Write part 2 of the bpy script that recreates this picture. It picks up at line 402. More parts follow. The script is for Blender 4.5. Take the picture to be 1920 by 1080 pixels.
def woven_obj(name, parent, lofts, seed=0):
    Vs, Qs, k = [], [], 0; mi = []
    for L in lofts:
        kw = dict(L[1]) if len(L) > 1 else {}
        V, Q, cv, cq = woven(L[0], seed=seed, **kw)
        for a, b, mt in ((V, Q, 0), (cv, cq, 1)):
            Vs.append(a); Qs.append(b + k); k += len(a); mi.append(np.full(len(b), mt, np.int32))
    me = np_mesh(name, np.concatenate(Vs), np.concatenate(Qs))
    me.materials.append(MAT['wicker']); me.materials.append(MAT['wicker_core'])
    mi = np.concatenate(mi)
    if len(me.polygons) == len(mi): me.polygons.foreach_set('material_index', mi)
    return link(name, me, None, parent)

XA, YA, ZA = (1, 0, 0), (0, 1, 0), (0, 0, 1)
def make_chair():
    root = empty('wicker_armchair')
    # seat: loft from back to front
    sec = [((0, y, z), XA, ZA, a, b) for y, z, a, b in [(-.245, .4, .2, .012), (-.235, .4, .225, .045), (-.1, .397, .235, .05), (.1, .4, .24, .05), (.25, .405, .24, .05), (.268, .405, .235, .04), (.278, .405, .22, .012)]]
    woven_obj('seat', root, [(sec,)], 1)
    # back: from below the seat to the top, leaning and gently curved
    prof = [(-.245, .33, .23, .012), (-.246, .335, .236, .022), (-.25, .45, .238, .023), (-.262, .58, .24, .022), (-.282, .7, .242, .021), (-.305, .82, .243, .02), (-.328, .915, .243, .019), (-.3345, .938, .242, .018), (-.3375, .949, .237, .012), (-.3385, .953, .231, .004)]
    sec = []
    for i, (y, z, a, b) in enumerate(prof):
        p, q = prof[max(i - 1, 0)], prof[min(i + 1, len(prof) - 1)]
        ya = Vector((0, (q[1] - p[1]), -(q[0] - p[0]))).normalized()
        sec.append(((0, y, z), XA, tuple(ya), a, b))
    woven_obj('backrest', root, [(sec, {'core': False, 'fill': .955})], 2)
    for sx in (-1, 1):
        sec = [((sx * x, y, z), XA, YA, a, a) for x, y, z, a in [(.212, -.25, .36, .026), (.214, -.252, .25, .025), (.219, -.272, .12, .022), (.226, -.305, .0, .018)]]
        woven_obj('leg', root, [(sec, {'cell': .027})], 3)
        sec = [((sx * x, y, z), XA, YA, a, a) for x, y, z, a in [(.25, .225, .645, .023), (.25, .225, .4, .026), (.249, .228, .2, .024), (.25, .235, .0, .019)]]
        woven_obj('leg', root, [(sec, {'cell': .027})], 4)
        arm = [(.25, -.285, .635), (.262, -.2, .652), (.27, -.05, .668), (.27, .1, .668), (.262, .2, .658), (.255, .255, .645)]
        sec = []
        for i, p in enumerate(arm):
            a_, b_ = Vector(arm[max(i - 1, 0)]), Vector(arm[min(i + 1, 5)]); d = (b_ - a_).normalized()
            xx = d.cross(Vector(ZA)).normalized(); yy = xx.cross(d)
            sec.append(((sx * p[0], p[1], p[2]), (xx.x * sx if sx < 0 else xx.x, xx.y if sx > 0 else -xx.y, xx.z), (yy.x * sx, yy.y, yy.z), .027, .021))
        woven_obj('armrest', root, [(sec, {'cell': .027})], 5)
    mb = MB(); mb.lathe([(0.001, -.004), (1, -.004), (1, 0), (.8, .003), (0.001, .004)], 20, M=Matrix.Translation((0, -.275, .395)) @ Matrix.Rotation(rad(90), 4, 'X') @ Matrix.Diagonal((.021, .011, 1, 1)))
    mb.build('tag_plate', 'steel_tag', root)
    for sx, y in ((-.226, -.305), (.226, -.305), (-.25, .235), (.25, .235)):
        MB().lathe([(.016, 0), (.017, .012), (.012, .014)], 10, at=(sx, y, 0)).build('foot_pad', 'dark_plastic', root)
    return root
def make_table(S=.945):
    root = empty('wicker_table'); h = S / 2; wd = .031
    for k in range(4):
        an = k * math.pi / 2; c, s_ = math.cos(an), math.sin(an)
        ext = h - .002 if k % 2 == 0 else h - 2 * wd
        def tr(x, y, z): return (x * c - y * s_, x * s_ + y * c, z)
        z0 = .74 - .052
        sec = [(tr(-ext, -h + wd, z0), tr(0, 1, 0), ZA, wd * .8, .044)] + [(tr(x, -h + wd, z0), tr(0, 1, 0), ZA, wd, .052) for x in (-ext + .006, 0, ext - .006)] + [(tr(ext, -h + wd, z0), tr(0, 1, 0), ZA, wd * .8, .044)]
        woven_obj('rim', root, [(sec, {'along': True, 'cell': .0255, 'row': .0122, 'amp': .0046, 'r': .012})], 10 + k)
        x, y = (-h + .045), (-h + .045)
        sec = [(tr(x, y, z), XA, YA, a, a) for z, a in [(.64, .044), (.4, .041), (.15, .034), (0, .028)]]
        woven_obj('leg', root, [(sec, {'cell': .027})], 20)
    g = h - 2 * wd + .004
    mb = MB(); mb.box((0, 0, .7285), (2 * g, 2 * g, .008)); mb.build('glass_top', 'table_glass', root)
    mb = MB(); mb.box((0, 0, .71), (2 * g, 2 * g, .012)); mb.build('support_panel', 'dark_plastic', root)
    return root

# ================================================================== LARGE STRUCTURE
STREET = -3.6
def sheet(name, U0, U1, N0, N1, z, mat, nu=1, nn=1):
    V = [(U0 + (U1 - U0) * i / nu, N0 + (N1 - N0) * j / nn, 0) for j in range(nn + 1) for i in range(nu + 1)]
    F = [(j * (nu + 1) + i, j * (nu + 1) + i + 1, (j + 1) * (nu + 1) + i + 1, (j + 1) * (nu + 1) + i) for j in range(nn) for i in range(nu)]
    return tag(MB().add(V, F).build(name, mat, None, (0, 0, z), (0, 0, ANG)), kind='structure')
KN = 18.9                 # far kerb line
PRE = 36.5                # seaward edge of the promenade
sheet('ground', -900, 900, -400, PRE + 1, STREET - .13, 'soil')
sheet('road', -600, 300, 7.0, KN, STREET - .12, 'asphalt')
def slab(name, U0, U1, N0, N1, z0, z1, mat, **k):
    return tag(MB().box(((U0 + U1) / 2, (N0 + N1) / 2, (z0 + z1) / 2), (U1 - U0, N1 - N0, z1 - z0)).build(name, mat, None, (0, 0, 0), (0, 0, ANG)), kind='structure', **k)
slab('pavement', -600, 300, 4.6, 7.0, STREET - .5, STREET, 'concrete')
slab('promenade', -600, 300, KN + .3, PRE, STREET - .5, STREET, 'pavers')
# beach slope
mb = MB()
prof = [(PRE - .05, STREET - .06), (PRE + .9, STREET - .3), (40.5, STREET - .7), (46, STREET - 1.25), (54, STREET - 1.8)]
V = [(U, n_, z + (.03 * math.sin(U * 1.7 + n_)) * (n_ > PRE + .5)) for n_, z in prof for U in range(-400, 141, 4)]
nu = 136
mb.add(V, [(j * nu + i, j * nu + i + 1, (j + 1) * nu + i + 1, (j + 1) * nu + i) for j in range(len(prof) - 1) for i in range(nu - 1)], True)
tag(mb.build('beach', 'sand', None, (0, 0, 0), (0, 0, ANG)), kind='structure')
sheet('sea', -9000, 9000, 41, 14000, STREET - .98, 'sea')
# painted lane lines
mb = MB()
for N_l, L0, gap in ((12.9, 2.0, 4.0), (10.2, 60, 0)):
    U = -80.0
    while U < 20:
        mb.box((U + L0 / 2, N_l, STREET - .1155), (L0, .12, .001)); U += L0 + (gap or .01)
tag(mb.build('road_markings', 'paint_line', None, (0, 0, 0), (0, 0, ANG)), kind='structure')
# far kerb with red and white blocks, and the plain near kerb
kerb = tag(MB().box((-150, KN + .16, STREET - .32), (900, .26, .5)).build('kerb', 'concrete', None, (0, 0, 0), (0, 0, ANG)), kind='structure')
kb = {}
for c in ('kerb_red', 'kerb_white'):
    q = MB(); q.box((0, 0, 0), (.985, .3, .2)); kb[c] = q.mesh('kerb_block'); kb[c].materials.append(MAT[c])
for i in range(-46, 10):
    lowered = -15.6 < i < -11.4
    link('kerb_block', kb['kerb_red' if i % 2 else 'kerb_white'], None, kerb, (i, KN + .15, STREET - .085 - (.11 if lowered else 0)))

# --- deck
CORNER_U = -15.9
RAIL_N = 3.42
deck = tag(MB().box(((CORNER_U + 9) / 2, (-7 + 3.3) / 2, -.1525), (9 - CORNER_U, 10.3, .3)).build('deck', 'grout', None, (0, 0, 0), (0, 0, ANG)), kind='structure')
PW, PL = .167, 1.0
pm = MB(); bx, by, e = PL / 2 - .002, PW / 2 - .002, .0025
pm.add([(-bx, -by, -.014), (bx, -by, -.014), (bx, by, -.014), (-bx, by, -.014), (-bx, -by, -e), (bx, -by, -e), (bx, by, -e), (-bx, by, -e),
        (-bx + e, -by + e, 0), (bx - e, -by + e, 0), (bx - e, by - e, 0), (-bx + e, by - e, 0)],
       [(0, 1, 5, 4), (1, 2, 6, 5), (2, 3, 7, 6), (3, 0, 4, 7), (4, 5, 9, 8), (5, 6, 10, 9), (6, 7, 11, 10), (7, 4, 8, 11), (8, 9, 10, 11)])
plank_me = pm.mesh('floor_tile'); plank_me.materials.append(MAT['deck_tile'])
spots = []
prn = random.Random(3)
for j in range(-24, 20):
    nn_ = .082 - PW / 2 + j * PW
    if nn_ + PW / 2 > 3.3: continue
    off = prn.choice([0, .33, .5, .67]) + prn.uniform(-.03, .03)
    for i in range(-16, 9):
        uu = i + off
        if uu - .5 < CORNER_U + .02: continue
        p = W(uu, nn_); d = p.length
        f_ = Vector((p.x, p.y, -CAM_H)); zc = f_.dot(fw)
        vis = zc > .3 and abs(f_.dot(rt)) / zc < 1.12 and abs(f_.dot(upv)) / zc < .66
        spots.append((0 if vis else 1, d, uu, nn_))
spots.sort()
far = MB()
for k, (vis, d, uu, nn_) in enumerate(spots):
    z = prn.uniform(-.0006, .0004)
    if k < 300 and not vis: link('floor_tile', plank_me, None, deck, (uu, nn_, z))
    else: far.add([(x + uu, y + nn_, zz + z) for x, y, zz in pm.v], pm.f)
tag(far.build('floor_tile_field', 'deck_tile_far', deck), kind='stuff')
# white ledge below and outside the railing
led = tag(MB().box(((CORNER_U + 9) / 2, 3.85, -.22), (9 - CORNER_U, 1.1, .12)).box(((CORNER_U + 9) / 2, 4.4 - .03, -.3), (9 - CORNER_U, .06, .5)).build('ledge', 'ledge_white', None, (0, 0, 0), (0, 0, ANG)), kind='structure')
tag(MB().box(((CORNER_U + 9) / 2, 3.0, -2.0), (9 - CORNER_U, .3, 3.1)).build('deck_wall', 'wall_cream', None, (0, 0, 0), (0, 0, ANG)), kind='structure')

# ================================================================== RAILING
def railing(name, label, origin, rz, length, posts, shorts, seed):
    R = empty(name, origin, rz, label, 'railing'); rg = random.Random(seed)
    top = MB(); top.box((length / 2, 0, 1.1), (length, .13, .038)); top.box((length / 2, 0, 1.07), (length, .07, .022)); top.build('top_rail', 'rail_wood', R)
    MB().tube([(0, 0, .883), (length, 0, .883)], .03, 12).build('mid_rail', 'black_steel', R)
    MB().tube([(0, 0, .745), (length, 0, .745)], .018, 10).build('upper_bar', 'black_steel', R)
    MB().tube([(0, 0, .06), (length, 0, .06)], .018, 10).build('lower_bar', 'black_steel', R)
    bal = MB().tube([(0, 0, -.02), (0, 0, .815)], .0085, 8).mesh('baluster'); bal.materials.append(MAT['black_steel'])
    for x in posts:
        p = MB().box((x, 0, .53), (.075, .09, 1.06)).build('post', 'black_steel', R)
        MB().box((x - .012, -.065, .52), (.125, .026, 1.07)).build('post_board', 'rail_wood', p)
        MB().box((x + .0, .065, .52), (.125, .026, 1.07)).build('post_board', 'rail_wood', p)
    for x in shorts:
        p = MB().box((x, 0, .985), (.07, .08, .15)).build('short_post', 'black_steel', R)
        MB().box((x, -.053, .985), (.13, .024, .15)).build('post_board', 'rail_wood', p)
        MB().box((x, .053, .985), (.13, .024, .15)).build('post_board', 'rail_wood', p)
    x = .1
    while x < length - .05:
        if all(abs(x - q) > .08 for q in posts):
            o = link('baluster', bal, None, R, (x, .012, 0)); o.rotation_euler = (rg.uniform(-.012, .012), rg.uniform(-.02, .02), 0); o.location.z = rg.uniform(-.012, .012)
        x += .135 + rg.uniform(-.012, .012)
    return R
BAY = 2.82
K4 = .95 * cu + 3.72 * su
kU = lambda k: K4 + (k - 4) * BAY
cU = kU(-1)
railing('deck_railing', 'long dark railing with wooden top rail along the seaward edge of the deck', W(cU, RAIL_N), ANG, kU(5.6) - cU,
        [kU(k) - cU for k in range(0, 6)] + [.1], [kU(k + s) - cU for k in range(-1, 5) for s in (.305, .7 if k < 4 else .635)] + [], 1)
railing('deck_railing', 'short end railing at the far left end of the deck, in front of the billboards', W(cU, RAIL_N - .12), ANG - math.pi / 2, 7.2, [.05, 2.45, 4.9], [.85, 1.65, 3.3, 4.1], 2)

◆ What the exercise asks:
Your task is to quote the lines above, beginning with the first and ending with the one that holds "return link(name, me, None, parent)".

◆ Answer to this problem:
Write part 2 of the bpy script that recreates this picture. It picks up at line 402. More parts follow. The script is for Blender 4.5. Take the picture to be 1920 by 1080 pixels.
def woven_obj(name, parent, lofts, seed=0):
    Vs, Qs, k = [], [], 0; mi = []
    for L in lofts:
        kw = dict(L[1]) if len(L) > 1 else {}
        V, Q, cv, cq = woven(L[0], seed=seed, **kw)
        for a, b, mt in ((V, Q, 0), (cv, cq, 1)):
            Vs.append(a); Qs.append(b + k); k += len(a); mi.append(np.full(len(b), mt, np.int32))
    me = np_mesh(name, np.concatenate(Vs), np.concatenate(Qs))
    me.materials.append(MAT['wicker']); me.materials.append(MAT['wicker_core'])
    mi = np.concatenate(mi)
    if len(me.polygons) == len(mi): me.polygons.foreach_set('material_index', mi)
    return link(name, me, None, parent)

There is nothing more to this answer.